Хотя Платонов в «Машинисте» совершенно явно стремился к содержательно-эстетическому консенсусу с советской культурной нормой, экспрессивные возможности поэтики немого кино увлекли его. Одна из сцен, насыщенная пугающей абсурдностью, оставляеет в тени субверсивные радиомотивы из «Це-че-о», «Котлована» и «Бедняцкой хроники». Радиопоэтика Андрея Платонова, нацеленная на деконструктивное подчеркивание разницы между первичной диалогической устностью и технически вторичной, лишенной телесности устностью радио, вновь дезавуирует функциональность советского идеала коммуникации в сцене манипуляций активиста с радио.
Активист включает радио. Прислушивается. Выключает. «Оно играет не то. Я вам сейчас сыграю на губах организационный танец, а вы пляшите под него всем темпом своих туловищ». Видно, как уста Активиста играют танец. Мужики с мертвыми лицами топчутся по-лошадиному. Активист перестает играть. Он недоволен. «Темпу больше, а то раскулачу!» Мужики танцуют и кружатся несколько быстрее. В общем танце мужики обертываются лицами в противоположную от Активиста сторону. Активист кричит им: «Взором ко мне!» Крестьяне враз оборачиваются к нему. Все лица танцующих покрыты слезами. Активист замечает это. «Ликвидировать кулацкое настроенье!» Слезы на всех лицах моментально обсыхают – и мужики усиленно организуют радость и улыбку на своих лицах[863]
.В этой сцене тесно переплетаются невербальная эстетика немого кино, усиленная немотой угнетенных, и узурпация акустического утверждения общности. Зритель фильма видит, как радио «репрессируется» активистом, но остается к нему нечувствительным, поскольку оно выключенно. В результате немое кино оказывается еще более продуктивным медиумом для того, чтобы артикулировать этическую проблематику политически-медийной опеки над угнетенными. Холодная среда немого кино производит эффект восполнения и того сенсорного соучастия, которое подчеркивает Маклюэн:
Как русские, так и африканцы не любят воспринимать картинку и звук вместе. Звуковое кино было смертельным приговором русскому кинематографу, потому что русские как всякая отсталая или устная культура имеют неудержимую потребность в соучастии, не допускающем добавления звука к оптической картинке. Как Пудовкин, так и Эйзенштейн были против звукового кино, однако считали, что оптическая картинка пострадает меньше, если звук применять символически и контрапунктно, а не реалистически[864]

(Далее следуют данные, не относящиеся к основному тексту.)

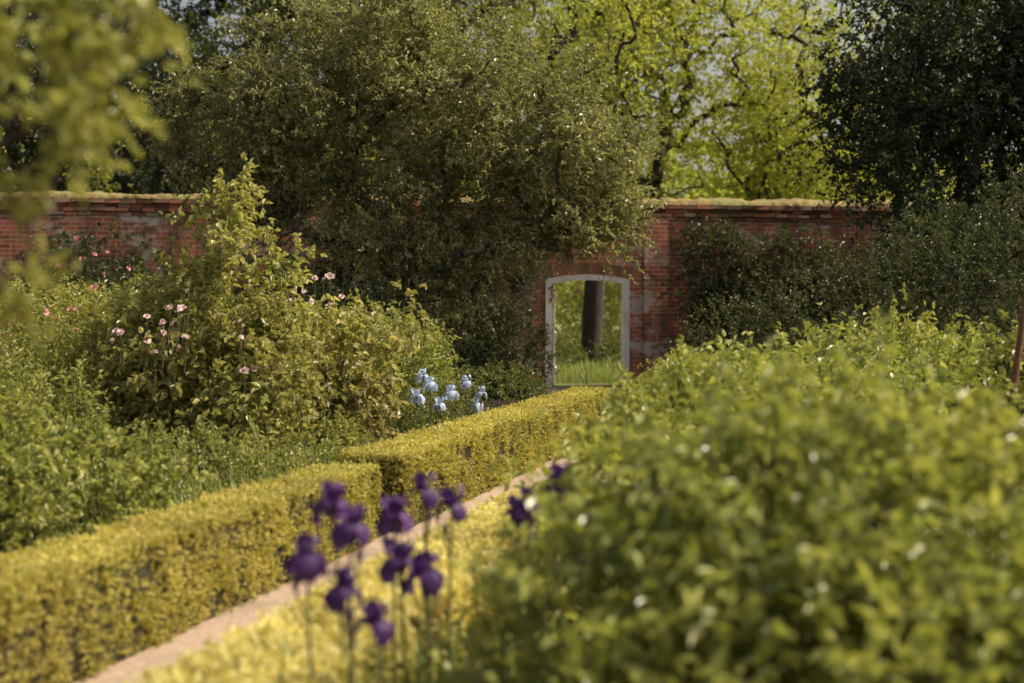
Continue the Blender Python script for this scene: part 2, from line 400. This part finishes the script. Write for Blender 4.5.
def wl(x,y,z=0):
    return (DOOR[0]+x*math.cos(WR)-y*math.sin(WR),DOOR[1]+x*math.sin(WR)+y*math.cos(WR),z)

gate=bpy.data.objects.new('garden_door',None); scene.collection.objects.link(gate); gate.location=DOOR; gate.rotation_euler=(0,0,WR)
f=MB(); fw=.12
for s in(-1,1):
    f.box((s*(hw-fw/2-.003),-.13,1.045),(fw,.14,2.09),0)
    f.box((s*(hw-fw-.012),-.08,1.0),(.025,.05,2.0),0)
for i in range(na):
    a=-hw+.003+(2*hw-.006)*i/na;b=a+(2*hw-.006)/na
    za,zb=arch(a)-.003,arch(b)-.003
    V=[[a,-.203,za-.11],[b,-.203,zb-.11],[b,-.203,zb],[a,-.203,za],[a,-.06,za-.11],[b,-.06,zb-.11],[b,-.06,zb],[a,-.06,za]]
    f.add(V,[[0,1,2,3],[5,4,7,6],[4,5,1,0],[3,2,6,7]],0)
f.build('frame',[M_paint],parent=gate)
lf=MB()
for i in range(6):
    lf.box((0,.11+.2*i,1.0),(.035,.196,1.95),0)
for z in(.3,1.0,1.75): lf.box((.035,.6,z),(.03,1.14,.12),0)
lf.build('door_leaf',[M_paint],loc=(-hw+.20,0,0),rotz=rad(-11),parent=gate)

# ------------------------------------------------------------------ central tree (multi-stemmed)
stems=[[(-1.05,20,0),(-1.15,19.95,.6),(-1.35,19.9,1.3),(-1.6,19.9,2.1),(-1.95,19.8,3.0)],
       [(-.95,20.05,0),(-.95,20.1,.7),(-.85,20.1,1.5),(-.9,20.1,2.4),(-.95,20.2,3.4),(-1.2,20.1,4.4)],
       [(-.98,19.95,0),(-.85,19.9,.6),(-.7,19.9,1.3),(-.4,19.9,2.1),(.1,19.9,3.0)],
       [(-1.0,19.9,0),(-1.1,19.7,.8),(-1.2,19.5,1.7),(-1.4,19.3,2.6)]]
blobs=[(-2.5,20,4.5,1.7,1.6,1.2),(-4.0,20,4.0,1.1,1.2,.9),(-.8,20,4.3,1.6,1.6,1.2),(-1.6,20,5.4,1.5,1.5,.8),
       (.7,20,4.0,1.3,1.4,1.0),(1.15,19.9,2.95,.85,.9,.7),(1.15,19.8,2.8,.7,.7,.55),(-2.6,20,2.9,1.0,1.0,.7),(.2,20,3.1,.9,1,.7),(.5,19.7,2.9,.8,.8,.6),(-1.0,19.4,3.2,1.0,.8,.7),(-3.4,20,3.1,.8,.8,.5),
       (-1.5,19.4,2.4,.8,.6,.5),(-.5,19.4,2.4,.7,.6,.5),(-1.0,19.4,1.7,.45,.4,.5)]
tree('crabapple_tree',stems,blobs,430,19,12,.078,[M_tree,M_bark],w=.5,tl=.42,rtip=.007,maxr=.05,droop=.2,cr=.14,smin=.024)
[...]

.Как неоднократно подчеркивал Маклюэн, это отделение картинки от звука в немом кино генеративно воспроизводит фонетическое письмо и его линеарные эффекты. Грамотность формирует позицию критической дистанции индивидуума по отношению к акустически произведенной общности и, следовательно, способность регулирования социальных аффектов: «В племенных обществах при организации опыта доминирует чувственный мир слуха, который вытесняет визуальные опыты. Слух, в отличие от дистанцированного и нейтрального глаза, сверхчувствителен и всеобъемлющ. Культуры с устной традицией действуют и реагируют одновременно. Культура же с фонетической письменностью дает людям возможность подавить их чувства и восприятия»[865]
.Интенсивное занятие кинодраматургическими приемами позволило Платонову реконструировать ту «свободу видения», которая была заложена в электропоэтику фотоэлектромагнитного резонатора-трансформатора как световая метафора истины, а в период около 1930 года была диссоциирована акустическими радиомотивами. Визуальное медиа немого кино в свой черед позволило сделать видимыми новые ассоциации электропоэтики и ее претензию на истину[866]
. Можно допустить, что Платонов прекратил работу над обоими ЛМЗ-сценариями – «Машинист» и «Турбинщики» – именно потому, что время их написания совпало с приходом звукового кино[867].